If you're still a little confused by what I'm describing as a material's "firmware" then check out this video from Disney Research, which gives a great example of using a single material to produce a model with mechanically distinct regions.
Software
Continuing our computer analogy, software is the part of the computer you most often interact with. Like firmware, it is a collection of code, but unlike firmware it is much more "generalist" in nature. Firmware controls hardware and specified how that hardware performs just one set of activities. Software, on the other hand, while still leveraging much of the same hardware, defines more abstract operations that we subsequently add our intentions to in order to get the outcomes we want. Our browsers, word processors, and photo editors are all software.
I'm not going to lie, in the materials world, we're only just getting to this level of development. The vast majority of our efforts so far have been dedicated to the discovery of entirely new materials ("hardware") and unique methods of manufacturing said materials into structures that confer unexpected properties ("firmware").
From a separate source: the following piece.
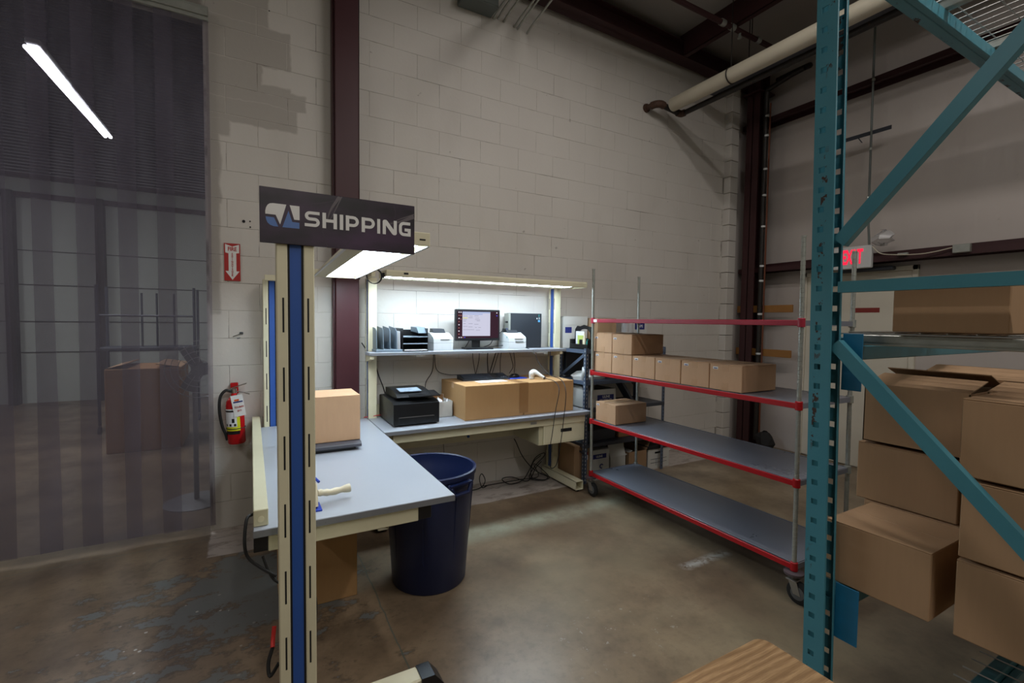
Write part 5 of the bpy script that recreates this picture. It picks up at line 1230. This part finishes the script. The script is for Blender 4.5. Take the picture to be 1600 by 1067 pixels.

Fields of study like self-assembly and metamaterial origami are some of the best examples I can think of where materials are designed in such a way as to be able to perform several different tasks depending on the stimuli provided. Even the most advanced metamaterials, however, can only handle a few distinct operations at best, currently, far less "abstraction" than many of our most simple computer software.
I do believe we are moving towards a time, though, where we will be able to control matter to such a degree that whether a given piece of furniture in our house is a table or a bed depends only on the kind of light we shine on it, or the voltage we pass through it. And, no, any of the slick, modern, space-saving furniture that's out there today doesn't count, because it achieves these tasks through complex mechanical systems comprised out of many discrete parts. I envision a future where mechanical complexity is not tied to a parts count, but rather inversely related to it. Where the inherent patterning of a material - from the micro to the meso - determines a wide range of functionalities, just as a complex code base determines the functionality of the browser you're using to read this.
Will it take a while for us to get there? No doubt. But I do think it is something we will achieve. This is a time of matter, and it'll only be a matter of time.